>> start

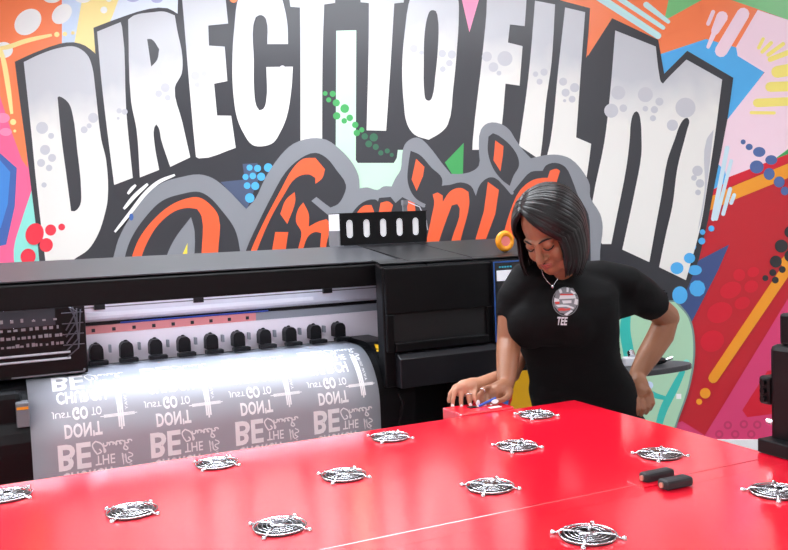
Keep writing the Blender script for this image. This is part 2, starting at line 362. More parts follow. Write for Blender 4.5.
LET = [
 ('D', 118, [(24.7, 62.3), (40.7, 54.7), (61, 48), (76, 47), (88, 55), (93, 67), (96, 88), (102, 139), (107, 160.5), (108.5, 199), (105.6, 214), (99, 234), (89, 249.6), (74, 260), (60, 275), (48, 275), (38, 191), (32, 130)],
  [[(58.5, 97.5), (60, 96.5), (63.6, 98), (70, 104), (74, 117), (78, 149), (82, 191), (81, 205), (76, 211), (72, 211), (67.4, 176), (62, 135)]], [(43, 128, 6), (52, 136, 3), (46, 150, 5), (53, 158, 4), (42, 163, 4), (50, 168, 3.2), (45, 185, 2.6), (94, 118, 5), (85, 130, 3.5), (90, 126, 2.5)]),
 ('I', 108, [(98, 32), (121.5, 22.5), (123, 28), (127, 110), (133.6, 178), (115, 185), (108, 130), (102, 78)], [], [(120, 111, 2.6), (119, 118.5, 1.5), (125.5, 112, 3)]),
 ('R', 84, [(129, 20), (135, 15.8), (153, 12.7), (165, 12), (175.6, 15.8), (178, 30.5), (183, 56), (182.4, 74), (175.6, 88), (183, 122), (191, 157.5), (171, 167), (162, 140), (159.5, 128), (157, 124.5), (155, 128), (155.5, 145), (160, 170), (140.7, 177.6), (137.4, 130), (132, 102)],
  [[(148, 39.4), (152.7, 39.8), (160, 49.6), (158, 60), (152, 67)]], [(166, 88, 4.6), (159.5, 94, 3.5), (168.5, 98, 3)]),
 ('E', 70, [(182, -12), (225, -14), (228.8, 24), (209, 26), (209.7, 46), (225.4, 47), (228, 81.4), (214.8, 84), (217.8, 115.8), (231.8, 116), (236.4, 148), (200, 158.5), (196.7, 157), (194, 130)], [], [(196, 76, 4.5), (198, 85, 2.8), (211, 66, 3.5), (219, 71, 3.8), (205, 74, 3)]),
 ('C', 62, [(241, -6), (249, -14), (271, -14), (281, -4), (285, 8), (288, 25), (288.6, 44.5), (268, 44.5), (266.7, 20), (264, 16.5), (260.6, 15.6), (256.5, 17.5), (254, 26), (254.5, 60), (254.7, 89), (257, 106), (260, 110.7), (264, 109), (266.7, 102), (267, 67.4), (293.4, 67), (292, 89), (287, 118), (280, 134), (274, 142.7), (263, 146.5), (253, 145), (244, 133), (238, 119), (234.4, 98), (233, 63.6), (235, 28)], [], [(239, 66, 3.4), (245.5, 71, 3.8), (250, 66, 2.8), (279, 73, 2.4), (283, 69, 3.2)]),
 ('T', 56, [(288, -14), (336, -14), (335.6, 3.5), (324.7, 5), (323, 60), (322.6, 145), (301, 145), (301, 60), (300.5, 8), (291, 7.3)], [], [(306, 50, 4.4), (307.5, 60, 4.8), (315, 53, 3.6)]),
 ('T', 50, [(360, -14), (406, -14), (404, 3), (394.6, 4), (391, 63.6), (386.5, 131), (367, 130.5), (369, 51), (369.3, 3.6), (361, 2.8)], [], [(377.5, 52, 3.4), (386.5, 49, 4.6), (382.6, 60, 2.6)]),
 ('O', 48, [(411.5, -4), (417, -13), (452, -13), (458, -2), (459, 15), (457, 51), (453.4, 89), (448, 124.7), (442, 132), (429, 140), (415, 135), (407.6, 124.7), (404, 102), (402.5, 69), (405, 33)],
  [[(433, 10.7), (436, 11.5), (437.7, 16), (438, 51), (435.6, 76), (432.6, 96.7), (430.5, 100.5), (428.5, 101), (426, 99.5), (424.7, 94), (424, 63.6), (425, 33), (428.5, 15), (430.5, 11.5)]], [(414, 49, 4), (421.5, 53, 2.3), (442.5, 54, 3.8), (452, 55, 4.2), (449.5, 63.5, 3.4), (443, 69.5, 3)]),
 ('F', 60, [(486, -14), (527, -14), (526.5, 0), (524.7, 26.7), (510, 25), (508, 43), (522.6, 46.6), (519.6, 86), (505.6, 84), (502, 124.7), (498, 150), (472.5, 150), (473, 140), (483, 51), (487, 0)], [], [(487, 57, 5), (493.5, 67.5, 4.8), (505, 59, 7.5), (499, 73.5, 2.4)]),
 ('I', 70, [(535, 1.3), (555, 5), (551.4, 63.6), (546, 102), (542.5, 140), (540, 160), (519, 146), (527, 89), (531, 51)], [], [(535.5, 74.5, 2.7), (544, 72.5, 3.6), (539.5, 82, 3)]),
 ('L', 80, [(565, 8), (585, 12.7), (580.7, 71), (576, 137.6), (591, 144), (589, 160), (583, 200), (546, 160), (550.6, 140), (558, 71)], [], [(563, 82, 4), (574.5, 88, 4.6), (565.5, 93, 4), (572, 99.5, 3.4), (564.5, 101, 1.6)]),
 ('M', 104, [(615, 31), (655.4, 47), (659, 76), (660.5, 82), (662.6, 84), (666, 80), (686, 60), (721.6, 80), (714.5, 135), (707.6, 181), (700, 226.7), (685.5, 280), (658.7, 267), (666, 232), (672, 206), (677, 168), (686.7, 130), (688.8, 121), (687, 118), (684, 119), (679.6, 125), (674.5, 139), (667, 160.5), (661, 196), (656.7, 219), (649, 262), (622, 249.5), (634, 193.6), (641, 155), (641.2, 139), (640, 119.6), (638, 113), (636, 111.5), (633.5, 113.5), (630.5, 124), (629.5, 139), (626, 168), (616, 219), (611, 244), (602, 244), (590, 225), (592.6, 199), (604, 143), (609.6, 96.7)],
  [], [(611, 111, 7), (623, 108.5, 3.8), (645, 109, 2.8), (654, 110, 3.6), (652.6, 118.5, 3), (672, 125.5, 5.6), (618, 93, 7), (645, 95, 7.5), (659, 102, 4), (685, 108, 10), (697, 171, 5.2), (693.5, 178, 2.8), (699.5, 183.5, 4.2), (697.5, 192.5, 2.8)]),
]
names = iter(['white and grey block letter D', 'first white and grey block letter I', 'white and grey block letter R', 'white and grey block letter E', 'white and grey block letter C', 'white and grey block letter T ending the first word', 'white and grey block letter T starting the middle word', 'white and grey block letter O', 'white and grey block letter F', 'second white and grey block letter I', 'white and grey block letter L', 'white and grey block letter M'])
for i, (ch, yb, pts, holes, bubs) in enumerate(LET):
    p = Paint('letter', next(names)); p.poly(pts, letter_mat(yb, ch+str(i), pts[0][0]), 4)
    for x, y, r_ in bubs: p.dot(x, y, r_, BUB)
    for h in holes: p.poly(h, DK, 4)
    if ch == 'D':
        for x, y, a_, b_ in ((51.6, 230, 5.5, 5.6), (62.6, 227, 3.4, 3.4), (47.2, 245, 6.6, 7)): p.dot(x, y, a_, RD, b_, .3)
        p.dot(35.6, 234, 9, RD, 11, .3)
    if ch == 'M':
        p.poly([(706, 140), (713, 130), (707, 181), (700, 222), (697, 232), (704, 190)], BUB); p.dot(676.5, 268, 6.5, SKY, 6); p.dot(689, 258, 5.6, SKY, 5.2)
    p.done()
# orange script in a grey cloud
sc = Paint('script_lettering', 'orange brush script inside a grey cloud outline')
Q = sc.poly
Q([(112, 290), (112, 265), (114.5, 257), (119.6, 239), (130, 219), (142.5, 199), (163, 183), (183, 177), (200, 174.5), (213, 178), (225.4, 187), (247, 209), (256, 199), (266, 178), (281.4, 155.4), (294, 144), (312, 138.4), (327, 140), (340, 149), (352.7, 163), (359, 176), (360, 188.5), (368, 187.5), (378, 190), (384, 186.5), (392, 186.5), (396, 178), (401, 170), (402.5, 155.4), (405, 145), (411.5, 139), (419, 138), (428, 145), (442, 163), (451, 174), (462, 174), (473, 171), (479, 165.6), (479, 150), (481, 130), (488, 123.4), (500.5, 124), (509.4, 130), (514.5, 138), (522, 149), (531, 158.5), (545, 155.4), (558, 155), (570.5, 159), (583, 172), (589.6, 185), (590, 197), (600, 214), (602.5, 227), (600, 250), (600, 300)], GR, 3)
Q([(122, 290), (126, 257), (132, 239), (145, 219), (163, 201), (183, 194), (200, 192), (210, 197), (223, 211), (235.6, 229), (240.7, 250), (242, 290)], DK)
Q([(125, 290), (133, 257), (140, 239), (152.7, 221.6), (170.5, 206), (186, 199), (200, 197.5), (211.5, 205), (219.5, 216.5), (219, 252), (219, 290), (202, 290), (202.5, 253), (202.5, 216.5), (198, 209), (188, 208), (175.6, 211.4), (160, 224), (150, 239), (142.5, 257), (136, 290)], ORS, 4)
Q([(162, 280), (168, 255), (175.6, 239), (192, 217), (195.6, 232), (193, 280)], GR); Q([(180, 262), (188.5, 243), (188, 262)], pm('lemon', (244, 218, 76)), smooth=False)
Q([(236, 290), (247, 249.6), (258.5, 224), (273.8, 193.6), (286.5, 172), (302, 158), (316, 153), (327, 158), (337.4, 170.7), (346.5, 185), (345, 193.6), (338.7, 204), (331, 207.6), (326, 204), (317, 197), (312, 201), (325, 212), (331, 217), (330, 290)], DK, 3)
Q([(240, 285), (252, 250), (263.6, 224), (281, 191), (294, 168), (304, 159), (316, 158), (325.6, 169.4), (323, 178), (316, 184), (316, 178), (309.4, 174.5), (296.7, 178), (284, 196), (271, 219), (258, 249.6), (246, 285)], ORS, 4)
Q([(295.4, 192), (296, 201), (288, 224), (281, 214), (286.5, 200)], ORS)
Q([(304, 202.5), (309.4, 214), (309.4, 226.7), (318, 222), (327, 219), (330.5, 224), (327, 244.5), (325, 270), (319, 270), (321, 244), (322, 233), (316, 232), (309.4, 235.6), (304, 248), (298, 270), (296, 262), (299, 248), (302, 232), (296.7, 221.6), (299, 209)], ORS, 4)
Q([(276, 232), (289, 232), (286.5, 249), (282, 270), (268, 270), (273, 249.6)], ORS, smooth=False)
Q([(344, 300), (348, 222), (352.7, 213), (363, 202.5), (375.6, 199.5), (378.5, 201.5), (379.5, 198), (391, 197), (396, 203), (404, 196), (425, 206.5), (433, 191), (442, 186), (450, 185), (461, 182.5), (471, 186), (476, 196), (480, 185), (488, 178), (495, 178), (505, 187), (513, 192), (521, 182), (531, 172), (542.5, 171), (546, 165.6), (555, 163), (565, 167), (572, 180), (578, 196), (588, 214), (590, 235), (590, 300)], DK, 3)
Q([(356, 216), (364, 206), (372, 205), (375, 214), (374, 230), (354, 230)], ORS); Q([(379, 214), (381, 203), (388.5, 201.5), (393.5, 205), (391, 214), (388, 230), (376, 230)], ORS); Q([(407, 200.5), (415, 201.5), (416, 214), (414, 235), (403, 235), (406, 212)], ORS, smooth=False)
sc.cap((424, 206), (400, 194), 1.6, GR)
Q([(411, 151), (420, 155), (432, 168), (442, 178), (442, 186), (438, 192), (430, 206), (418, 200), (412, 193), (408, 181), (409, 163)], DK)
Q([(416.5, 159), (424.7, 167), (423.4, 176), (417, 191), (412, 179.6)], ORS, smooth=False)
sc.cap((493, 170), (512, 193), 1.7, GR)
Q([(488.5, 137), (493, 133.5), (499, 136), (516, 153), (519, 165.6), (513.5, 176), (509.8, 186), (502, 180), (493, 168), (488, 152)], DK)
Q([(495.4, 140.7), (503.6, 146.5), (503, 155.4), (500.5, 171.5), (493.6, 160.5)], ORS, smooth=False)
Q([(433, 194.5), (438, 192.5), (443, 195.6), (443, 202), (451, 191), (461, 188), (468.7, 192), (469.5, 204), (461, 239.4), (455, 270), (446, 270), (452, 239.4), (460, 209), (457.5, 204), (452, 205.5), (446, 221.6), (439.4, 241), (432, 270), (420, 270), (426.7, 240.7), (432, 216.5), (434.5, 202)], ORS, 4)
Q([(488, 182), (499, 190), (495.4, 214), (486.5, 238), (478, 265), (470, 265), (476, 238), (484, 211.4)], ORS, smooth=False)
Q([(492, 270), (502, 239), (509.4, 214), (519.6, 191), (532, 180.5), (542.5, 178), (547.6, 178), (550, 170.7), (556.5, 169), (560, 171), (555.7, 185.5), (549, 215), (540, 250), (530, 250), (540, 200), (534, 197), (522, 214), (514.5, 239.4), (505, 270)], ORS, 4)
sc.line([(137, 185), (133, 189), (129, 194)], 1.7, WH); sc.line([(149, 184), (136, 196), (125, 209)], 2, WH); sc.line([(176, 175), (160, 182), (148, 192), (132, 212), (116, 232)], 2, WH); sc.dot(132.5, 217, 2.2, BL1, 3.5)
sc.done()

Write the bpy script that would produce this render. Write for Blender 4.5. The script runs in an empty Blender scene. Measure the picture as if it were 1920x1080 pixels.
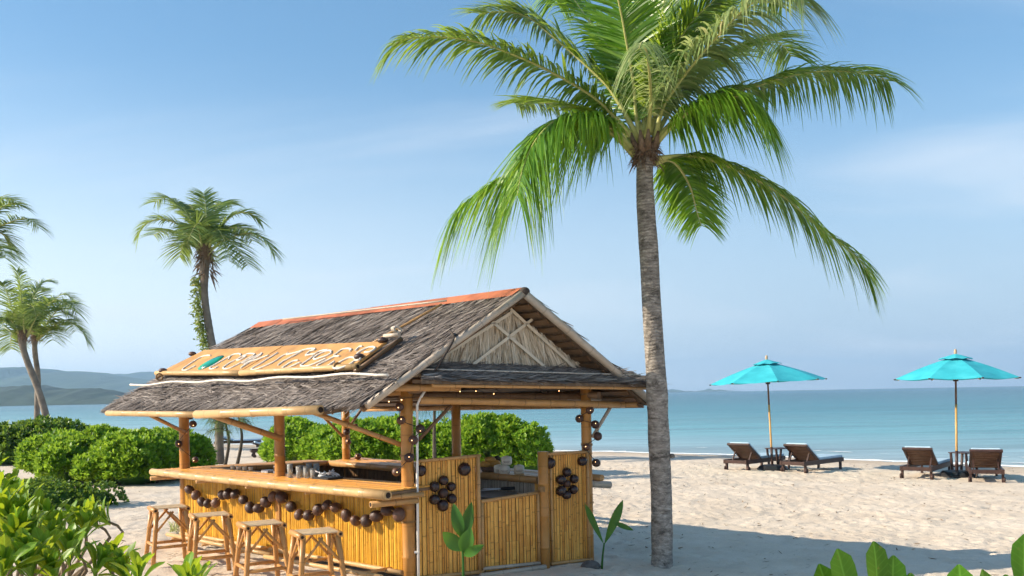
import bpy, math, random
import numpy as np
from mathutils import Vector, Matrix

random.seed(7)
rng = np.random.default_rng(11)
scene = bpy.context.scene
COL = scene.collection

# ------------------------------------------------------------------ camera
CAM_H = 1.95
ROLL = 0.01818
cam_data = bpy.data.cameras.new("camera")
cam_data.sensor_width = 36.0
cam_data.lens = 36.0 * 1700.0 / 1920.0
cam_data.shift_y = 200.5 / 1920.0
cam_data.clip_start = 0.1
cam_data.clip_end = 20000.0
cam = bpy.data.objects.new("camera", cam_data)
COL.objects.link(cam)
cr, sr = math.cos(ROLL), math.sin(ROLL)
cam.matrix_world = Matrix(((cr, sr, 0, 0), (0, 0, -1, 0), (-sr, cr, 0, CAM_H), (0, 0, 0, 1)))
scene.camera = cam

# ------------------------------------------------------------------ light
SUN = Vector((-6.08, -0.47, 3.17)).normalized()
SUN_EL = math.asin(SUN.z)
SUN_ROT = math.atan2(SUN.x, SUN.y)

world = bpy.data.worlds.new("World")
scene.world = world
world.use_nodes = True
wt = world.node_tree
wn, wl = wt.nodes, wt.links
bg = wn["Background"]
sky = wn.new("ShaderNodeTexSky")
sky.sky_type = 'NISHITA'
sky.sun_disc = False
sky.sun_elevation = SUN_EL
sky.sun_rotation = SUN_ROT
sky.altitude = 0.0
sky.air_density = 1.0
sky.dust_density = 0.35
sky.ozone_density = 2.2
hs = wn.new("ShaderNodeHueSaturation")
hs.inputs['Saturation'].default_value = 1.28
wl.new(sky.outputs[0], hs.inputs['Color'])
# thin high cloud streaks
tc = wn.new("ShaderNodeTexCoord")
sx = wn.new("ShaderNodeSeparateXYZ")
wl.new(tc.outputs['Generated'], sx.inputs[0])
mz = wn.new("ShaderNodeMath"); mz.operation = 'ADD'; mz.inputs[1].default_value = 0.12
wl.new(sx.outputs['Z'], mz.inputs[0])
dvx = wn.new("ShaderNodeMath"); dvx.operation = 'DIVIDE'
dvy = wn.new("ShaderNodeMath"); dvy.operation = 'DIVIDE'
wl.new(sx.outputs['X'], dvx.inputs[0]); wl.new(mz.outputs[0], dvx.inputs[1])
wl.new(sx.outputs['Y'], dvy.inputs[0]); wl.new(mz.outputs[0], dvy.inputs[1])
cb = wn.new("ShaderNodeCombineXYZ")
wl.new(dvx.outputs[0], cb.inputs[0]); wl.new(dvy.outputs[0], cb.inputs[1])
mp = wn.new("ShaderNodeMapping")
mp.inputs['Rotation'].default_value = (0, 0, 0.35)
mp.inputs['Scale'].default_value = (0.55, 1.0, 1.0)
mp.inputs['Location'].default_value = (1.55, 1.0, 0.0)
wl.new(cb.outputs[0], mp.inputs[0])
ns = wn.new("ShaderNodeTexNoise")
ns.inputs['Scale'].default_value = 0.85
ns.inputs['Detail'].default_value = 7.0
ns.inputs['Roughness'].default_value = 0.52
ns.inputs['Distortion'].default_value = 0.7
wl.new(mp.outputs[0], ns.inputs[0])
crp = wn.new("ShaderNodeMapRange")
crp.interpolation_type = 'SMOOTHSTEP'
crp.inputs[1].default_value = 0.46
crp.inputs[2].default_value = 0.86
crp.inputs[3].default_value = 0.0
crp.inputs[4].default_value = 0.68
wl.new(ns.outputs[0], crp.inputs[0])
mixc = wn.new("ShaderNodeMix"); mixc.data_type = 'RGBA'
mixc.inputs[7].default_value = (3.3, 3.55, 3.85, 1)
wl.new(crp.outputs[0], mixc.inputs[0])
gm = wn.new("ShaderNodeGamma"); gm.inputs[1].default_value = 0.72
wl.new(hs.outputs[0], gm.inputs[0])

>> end

→ Work to do
Skip the pictures and repeat, word for word, the lines from the one containing "Write the bpy" to the one containing "SUN_ROT = math.atan2(SUN.x, SUN.y)", keeping both of those lines.

→ Finished answer
Write the bpy script that would produce this render. Write for Blender 4.5. The script runs in an empty Blender scene. Measure the picture as if it were 1920x1080 pixels.
import bpy, math, random
import numpy as np
from mathutils import Vector, Matrix

random.seed(7)
rng = np.random.default_rng(11)
scene = bpy.context.scene
COL = scene.collection

# ------------------------------------------------------------------ camera
CAM_H = 1.95
ROLL = 0.01818
cam_data = bpy.data.cameras.new("camera")
cam_data.sensor_width = 36.0
cam_data.lens = 36.0 * 1700.0 / 1920.0
cam_data.shift_y = 200.5 / 1920.0
cam_data.clip_start = 0.1
cam_data.clip_end = 20000.0
cam = bpy.data.objects.new("camera", cam_data)
COL.objects.link(cam)
cr, sr = math.cos(ROLL), math.sin(ROLL)
cam.matrix_world = Matrix(((cr, sr, 0, 0), (0, 0, -1, 0), (-sr, cr, 0, CAM_H), (0, 0, 0, 1)))
scene.camera = cam

# ------------------------------------------------------------------ light
SUN = Vector((-6.08, -0.47, 3.17)).normalized()
SUN_EL = math.asin(SUN.z)
SUN_ROT = math.atan2(SUN.x, SUN.y)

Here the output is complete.